What you should do – Your task is to copy the listing exactly. Drop any pictures from the copy.

── Material

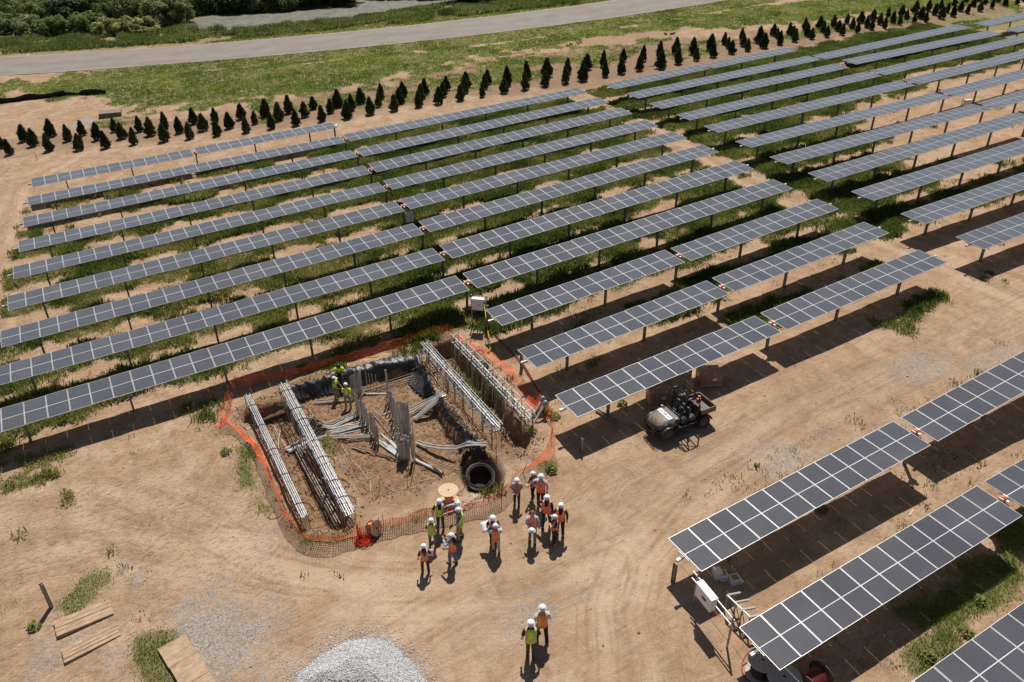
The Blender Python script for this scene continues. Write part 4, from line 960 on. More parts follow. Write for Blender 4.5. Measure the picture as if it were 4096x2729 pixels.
rack('conduit_rack', 'conduit rack nearest the left mesh fence, lowest of the four', lift(Z1(275, 550), .85), 0, lift(Z1(588, 1215), .75), 0, (4, 2), 2, .14, .26, 1, 5, 1, 8)
rack('conduit_rack', 'long conduit rack beside the muddy trench, with cable loops, second from the left', lift(Z1(475, 475), 1.15), 0, lift(Z1(848, 1195), .85), 0, (5, 3), 2, .26, .40, 2, 7, 1, 10)
rack('conduit_rack', 'two tier conduit rack between soil mound and deep trench, third from the left', lift(Z1(1283, 245), 1.15), 0, lift(Z1(1690, 700), 1.1), 0, (4, 4), 2, .42, .42, 3, 5, -1, 9)
rack('conduit_rack', 'tall conduit rack beside the right mesh fence, rightmost of the four', lift(Z1(1452, 195), 1.2), 0, lift(Z1(1872, 625), 1.15), 0, (2, 3), 2, .48, .36, 4, 5, -1, 9)
# --- vertical conduit clusters
def cluster(label, pts, seed, base_label='conduit_cluster'):
    """pts: (base px, top px y, radius, bend px or None)"""
    P0 = atg(*pts[0][0]); t = thing('conduit_cluster', P0, label, 'conduit cluster', 'clusters of upright conduits in the pit'); rn = random.Random(seed)
    for (bp, ty, r, bend) in pts:
        b0 = atg(*bp); h = max(.3, vert_h(b0, bp[0], ty)); b = MB()
        lean = Vector((rn.uniform(-.04, .04), rn.uniform(-.04, .04), 0))
        T = b0+lean+Vector((0, 0, h)); 
        if bend is not None:
            e = atg(*bend); dd = (e-b0); dd.z = 0; L_ = dd.length; dn = dd.normalized(); rb = min(.28, L_*.4)
            path = [e+Vector((0, 0, r*.8)), b0+dn*rb+Vector((0, 0, r))]
            for a in np.linspace(.3, 1.57, 5): path.append(b0+dn*rb*(1-math.sin(a))+Vector((0, 0, r+rb*(1-math.cos(a)))))
            path.append(T); 
        else: path = [b0-Vector((0, 0, .1)), b0+lean*.5+Vector((0, 0, h*.5)), T]
        b.tube([p-P0 for p in path], r, 9, cap=False)
        # pipe rim; black disc paints the shade inside the hollow end
        b.lathe([(r, 0), (r*1.12, -.0), (r*1.12, -.10), (r, -.10)], T-P0, 9)
        b.disc(T-P0-Vector((0, 0, .02)), r*.85, 9, mi=1)
        b.build('conduit', [M_['pvc'] if rn.random() < .82 else M_['pvc_dusty'], M_['black']], t, smooth=False)
    return t
C1 = []
for i in range(13): C1.append((Z1(868+i*4.6, 548-i*2.2-(i % 2)*9), 0, .022, None))
C1 = [(b, Z1(0, 436-i*2.0-(i % 2)*6)[1], r, k) for i, (b, _, r, k) in enumerate(C1)]
C1.append((Z1(925, 540), Z1(0, 405)[1], .05, Z1(1062, 540)))
for i in range(4): C1.append((Z1(955+i*18, 505-i*3), Z1(0, 408+i*6)[1], .018, None))
for i in range(5): C1.append((Z1(800+i*9, 500-i*5), Z1(0, 464-i)[1], .022, None))
cl1 = cluster('row of thin upright conduits beside the two men in yellow shirts', C1, 5)
C2 = []
for (x, yb, yt, k) in [(893, 640, 522, 0), (902, 652, 530, 1), (912, 660, 570, 1), (905, 655, 545, 0), (922, 668, 575, 0), (935, 690, 575, 1), (945, 700, 582, 0), (940, 705, 590, 0), (955, 722, 600, 1), (965, 735, 640, 1), (975, 742, 642, 0), (985, 760, 650, 1), (992, 772, 650, 0), (998, 790, 660, 1), (1006, 800, 668, 0), (1012, 815, 712, 1), (1018, 830, 716, 0), (1003, 812, 700, 0), (960, 728, 612, 0), (930, 680, 560, 0)]:
    bend = Z1(x-150-(yb-640)*.4, yb+50-(yb-640)*.12) if k and yb < 780 else (Z1(1125+(x % 3)*4, 880+(yb-780)*.5) if k else None)
    C2.append((Z1(x, yb), Z1(0, yt)[1], .036 if x % 2 else .045, bend))
cluster('left bundle of thick upright grey conduits in the pit middle', C2, 6)
C3 = []
for (x, yb, yt, r, k) in [(1075, 560, 395, .05, 0), (1068, 545, 490, .035, 0), (1085, 600, 400, .03, 0), (1080, 590, 470, .04, 0), (1090, 640, 515, .04, 1), (1098, 660, 520, .04, 0), (1105, 680, 545, .05, 1), (1112, 700, 520, .035, 0), (1120, 715, 550, .05, 0), (1130, 730, 580, .05, 1), (1140, 745, 575, .05, 0), (1148, 760, 600, .05, 0), (1158, 765, 575, .05, 1), (1168, 770, 580, .05, 0), (1178, 775, 582, .055, 0), (1188, 780, 600, .055, 1), (1196, 790, 590, .055, 0), (1205, 800, 680, .05, 0), (1160, 775, 702, .04, 0)]:
    C3.append((Z1(x, yb), Z1(0, yt)[1], r, Z1(x-60, yb+25) if k else None))
cluster('tall bundle of upright grey conduits in the pit middle', C3, 7)
C4 = []
for (x, yb, yt) in [(1130, 865, 760), (1138, 890, 778), (1142, 905, 757), (1150, 915, 795), (1155, 922, 812), (1162, 915, 790), (1166, 925, 812), (1172, 900, 765), (1176, 922, 788), (1182, 905, 770), (1186, 915, 810), (1160, 890, 775), (1192, 900, 800)]:
    C4.append((Z1(x, yb), Z1(0, yt)[1], .055, Z1(x-95, yb-75-((x*7) % 30)) if x % 3 != 1 else None))
C4.append((Z1(1215, 915), Z1(0, 755)[1], .075, Z1(1385, 992)))
C4.append((Z1(1228, 930), Z1(0, 680)[1], .02, None)); C4.append((Z1(1190, 960), Z1(0, 860)[1], .018, None))
cluster('front bundle of thick conduits with a wide bent pipe', C4, 8)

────

Solution to this exercise –
The Blender Python script for this scene continues. Write part 4, from line 960 on. More parts follow. Write for Blender 4.5. Measure the picture as if it were 4096x2729 pixels.
rack('conduit_rack', 'conduit rack nearest the left mesh fence, lowest of the four', lift(Z1(275, 550), .85), 0, lift(Z1(588, 1215), .75), 0, (4, 2), 2, .14, .26, 1, 5, 1, 8)
rack('conduit_rack', 'long conduit rack beside the muddy trench, with cable loops, second from the left', lift(Z1(475, 475), 1.15), 0, lift(Z1(848, 1195), .85), 0, (5, 3), 2, .26, .40, 2, 7, 1, 10)
rack('conduit_rack', 'two tier conduit rack between soil mound and deep trench, third from the left', lift(Z1(1283, 245), 1.15), 0, lift(Z1(1690, 700), 1.1), 0, (4, 4), 2, .42, .42, 3, 5, -1, 9)
rack('conduit_rack', 'tall conduit rack beside the right mesh fence, rightmost of the four', lift(Z1(1452, 195), 1.2), 0, lift(Z1(1872, 625), 1.15), 0, (2, 3), 2, .48, .36, 4, 5, -1, 9)
# --- vertical conduit clusters
def cluster(label, pts, seed, base_label='conduit_cluster'):
    """pts: (base px, top px y, radius, bend px or None)"""
    P0 = atg(*pts[0][0]); t = thing('conduit_cluster', P0, label, 'conduit cluster', 'clusters of upright conduits in the pit'); rn = random.Random(seed)
    for (bp, ty, r, bend) in pts:
        b0 = atg(*bp); h = max(.3, vert_h(b0, bp[0], ty)); b = MB()
        lean = Vector((rn.uniform(-.04, .04), rn.uniform(-.04, .04), 0))
        T = b0+lean+Vector((0, 0, h)); 
        if bend is not None:
            e = atg(*bend); dd = (e-b0); dd.z = 0; L_ = dd.length; dn = dd.normalized(); rb = min(.28, L_*.4)
            path = [e+Vector((0, 0, r*.8)), b0+dn*rb+Vector((0, 0, r))]
            for a in np.linspace(.3, 1.57, 5): path.append(b0+dn*rb*(1-math.sin(a))+Vector((0, 0, r+rb*(1-math.cos(a)))))
            path.append(T); 
        else: path = [b0-Vector((0, 0, .1)), b0+lean*.5+Vector((0, 0, h*.5)), T]
        b.tube([p-P0 for p in path], r, 9, cap=False)
        # pipe rim; black disc paints the shade inside the hollow end
        b.lathe([(r, 0), (r*1.12, -.0), (r*1.12, -.10), (r, -.10)], T-P0, 9)
        b.disc(T-P0-Vector((0, 0, .02)), r*.85, 9, mi=1)
        b.build('conduit', [M_['pvc'] if rn.random() < .82 else M_['pvc_dusty'], M_['black']], t, smooth=False)
    return t
C1 = []
for i in range(13): C1.append((Z1(868+i*4.6, 548-i*2.2-(i % 2)*9), 0, .022, None))
C1 = [(b, Z1(0, 436-i*2.0-(i % 2)*6)[1], r, k) for i, (b, _, r, k) in enumerate(C1)]
C1.append((Z1(925, 540), Z1(0, 405)[1], .05, Z1(1062, 540)))
for i in range(4): C1.append((Z1(955+i*18, 505-i*3), Z1(0, 408+i*6)[1], .018, None))
for i in range(5): C1.append((Z1(800+i*9, 500-i*5), Z1(0, 464-i)[1], .022, None))
cl1 = cluster('row of thin upright conduits beside the two men in yellow shirts', C1, 5)
C2 = []
for (x, yb, yt, k) in [(893, 640, 522, 0), (902, 652, 530, 1), (912, 660, 570, 1), (905, 655, 545, 0), (922, 668, 575, 0), (935, 690, 575, 1), (945, 700, 582, 0), (940, 705, 590, 0), (955, 722, 600, 1), (965, 735, 640, 1), (975, 742, 642, 0), (985, 760, 650, 1), (992, 772, 650, 0), (998, 790, 660, 1), (1006, 800, 668, 0), (1012, 815, 712, 1), (1018, 830, 716, 0), (1003, 812, 700, 0), (960, 728, 612, 0), (930, 680, 560, 0)]:
    bend = Z1(x-150-(yb-640)*.4, yb+50-(yb-640)*.12) if k and yb < 780 else (Z1(1125+(x % 3)*4, 880+(yb-780)*.5) if k else None)
    C2.append((Z1(x, yb), Z1(0, yt)[1], .036 if x % 2 else .045, bend))
cluster('left bundle of thick upright grey conduits in the pit middle', C2, 6)
C3 = []
for (x, yb, yt, r, k) in [(1075, 560, 395, .05, 0), (1068, 545, 490, .035, 0), (1085, 600, 400, .03, 0), (1080, 590, 470, .04, 0), (1090, 640, 515, .04, 1), (1098, 660, 520, .04, 0), (1105, 680, 545, .05, 1), (1112, 700, 520, .035, 0), (1120, 715, 550, .05, 0), (1130, 730, 580, .05, 1), (1140, 745, 575, .05, 0), (1148, 760, 600, .05, 0), (1158, 765, 575, .05, 1), (1168, 770, 580, .05, 0), (1178, 775, 582, .055, 0), (1188, 780, 600, .055, 1), (1196, 790, 590, .055, 0), (1205, 800, 680, .05, 0), (1160, 775, 702, .04, 0)]:
    C3.append((Z1(x, yb), Z1(0, yt)[1], r, Z1(x-60, yb+25) if k else None))
cluster('tall bundle of upright grey conduits in the pit middle', C3, 7)
C4 = []
for (x, yb, yt) in [(1130, 865, 760), (1138, 890, 778), (1142, 905, 757), (1150, 915, 795), (1155, 922, 812), (1162, 915, 790), (1166, 925, 812), (1172, 900, 765), (1176, 922, 788), (1182, 905, 770), (1186, 915, 810), (1160, 890, 775), (1192, 900, 800)]:
    C4.append((Z1(x, yb), Z1(0, yt)[1], .055, Z1(x-95, yb-75-((x*7) % 30)) if x % 3 != 1 else None))
C4.append((Z1(1215, 915), Z1(0, 755)[1], .075, Z1(1385, 992)))
C4.append((Z1(1228, 930), Z1(0, 680)[1], .02, None)); C4.append((Z1(1190, 960), Z1(0, 860)[1], .018, None))
cluster('front bundle of thick conduits with a wide bent pipe', C4, 8)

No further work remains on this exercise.